■ **Problem to solve**
Return the material exactly, first line through the line containing "0.0255), 'x').build('scroll_wheel', 'dark_grey', ms)", and nothing more. Pictures stay out.
________
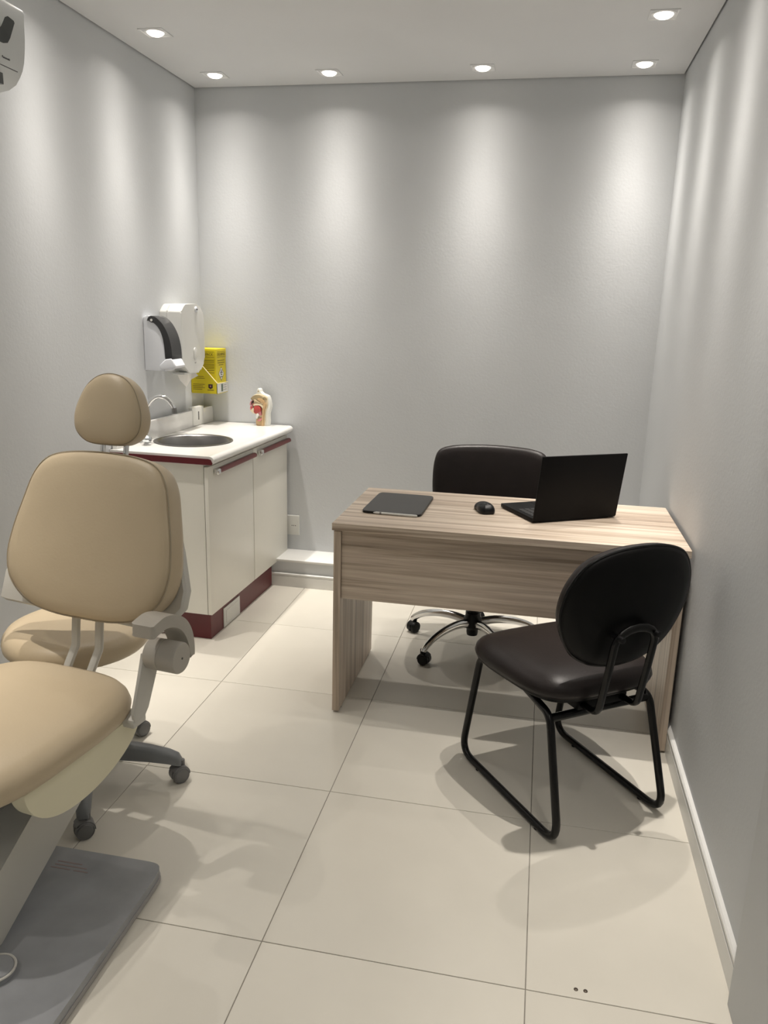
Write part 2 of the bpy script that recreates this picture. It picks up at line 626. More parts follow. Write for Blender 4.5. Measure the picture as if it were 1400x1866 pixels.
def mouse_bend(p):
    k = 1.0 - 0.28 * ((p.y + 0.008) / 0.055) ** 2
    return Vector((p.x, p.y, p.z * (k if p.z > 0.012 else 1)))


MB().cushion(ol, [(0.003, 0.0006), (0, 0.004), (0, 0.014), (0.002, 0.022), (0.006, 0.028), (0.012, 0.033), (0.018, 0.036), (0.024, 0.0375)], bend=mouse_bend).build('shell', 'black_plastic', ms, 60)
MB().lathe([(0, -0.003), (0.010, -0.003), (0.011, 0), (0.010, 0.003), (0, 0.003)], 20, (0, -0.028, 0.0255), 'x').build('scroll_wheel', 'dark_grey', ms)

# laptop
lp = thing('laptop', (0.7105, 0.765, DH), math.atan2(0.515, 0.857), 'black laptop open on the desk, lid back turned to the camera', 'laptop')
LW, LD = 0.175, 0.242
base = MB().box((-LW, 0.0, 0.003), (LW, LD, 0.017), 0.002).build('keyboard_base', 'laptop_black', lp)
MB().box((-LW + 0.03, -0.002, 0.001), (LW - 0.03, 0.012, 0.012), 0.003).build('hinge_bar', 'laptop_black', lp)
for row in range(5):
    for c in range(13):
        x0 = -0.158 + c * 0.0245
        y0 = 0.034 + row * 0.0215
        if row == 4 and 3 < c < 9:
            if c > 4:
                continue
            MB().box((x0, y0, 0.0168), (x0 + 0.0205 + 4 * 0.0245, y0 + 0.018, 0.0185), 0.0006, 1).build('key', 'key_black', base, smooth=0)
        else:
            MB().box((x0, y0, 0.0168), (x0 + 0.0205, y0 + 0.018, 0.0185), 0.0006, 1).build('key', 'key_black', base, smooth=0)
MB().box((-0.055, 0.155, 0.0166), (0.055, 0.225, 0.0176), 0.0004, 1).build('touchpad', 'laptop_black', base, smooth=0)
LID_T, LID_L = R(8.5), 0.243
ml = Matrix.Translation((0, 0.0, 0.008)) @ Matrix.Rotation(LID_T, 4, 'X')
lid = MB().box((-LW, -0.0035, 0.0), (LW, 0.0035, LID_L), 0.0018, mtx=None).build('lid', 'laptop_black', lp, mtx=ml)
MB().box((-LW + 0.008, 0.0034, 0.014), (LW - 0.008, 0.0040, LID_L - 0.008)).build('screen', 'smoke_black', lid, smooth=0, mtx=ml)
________
■ **Full answer**
Write part 2 of the bpy script that recreates this picture. It picks up at line 626. More parts follow. Write for Blender 4.5. Measure the picture as if it were 1400x1866 pixels.
def mouse_bend(p):
    k = 1.0 - 0.28 * ((p.y + 0.008) / 0.055) ** 2
    return Vector((p.x, p.y, p.z * (k if p.z > 0.012 else 1)))


MB().cushion(ol, [(0.003, 0.0006), (0, 0.004), (0, 0.014), (0.002, 0.022), (0.006, 0.028), (0.012, 0.033), (0.018, 0.036), (0.024, 0.0375)], bend=mouse_bend).build('shell', 'black_plastic', ms, 60)
MB().lathe([(0, -0.003), (0.010, -0.003), (0.011, 0), (0.010, 0.003), (0, 0.003)], 20, (0, -0.028, 0.0255), 'x').build('scroll_wheel', 'dark_grey', ms)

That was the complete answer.